In den bereits erfaßten fünf Städten wurden durch Nachforschungen in Registern und Archiven sowie Auswertung von Luftbildern von Ingenieurbüros etwa 27 000 Flächen ermittelt, auf denen mit gefährdenden Substanzen umgegangen wurde. Rund 250 teilweise inzwischen mit Wohnhäusern bebaute Areale erhielten höchste Priorität. Nun sollen genauere Untersuchungen den Grad der Belastung klären. Nach einer modellhaften Prüfung von 48 Flächen in Worms blieb bei 17 ein Verdacht auf Altlasten zurück.

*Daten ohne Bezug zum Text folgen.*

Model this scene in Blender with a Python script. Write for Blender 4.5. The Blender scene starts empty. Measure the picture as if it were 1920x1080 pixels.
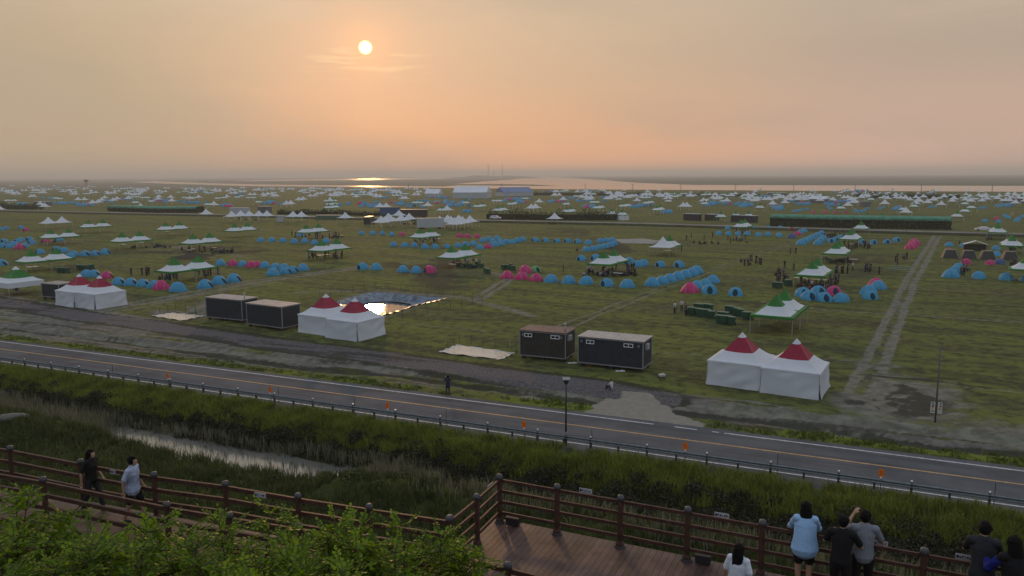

Vor allem für Bauleitplanungen und Grundstückskäufe sei die systematische Erfassung der Verdachtsflächen von entscheidender Bedeutung, so Kaiserslauterns Umweltdezernent Klaus Weichel. Seine Innenstadtkarte weist nur wenige offensichtlich unbelastete Flächen aus. Neben Industrieanlagen, Gaswerken oder Kokereien sind auch meist bei Färbereien, Gerbereien, Tankstellen, Schlachthöfen oder Chemischen Reinigungen gefährliche Hinterlassenschaften zu erwarten und erschweren damit die Nutzung von Brachen.

Gefahrenerforschung wird auch für rund 10 500 mittlerweile erfaßte alte Deponie-Standorte und sonstige Schutt-Lager fällig.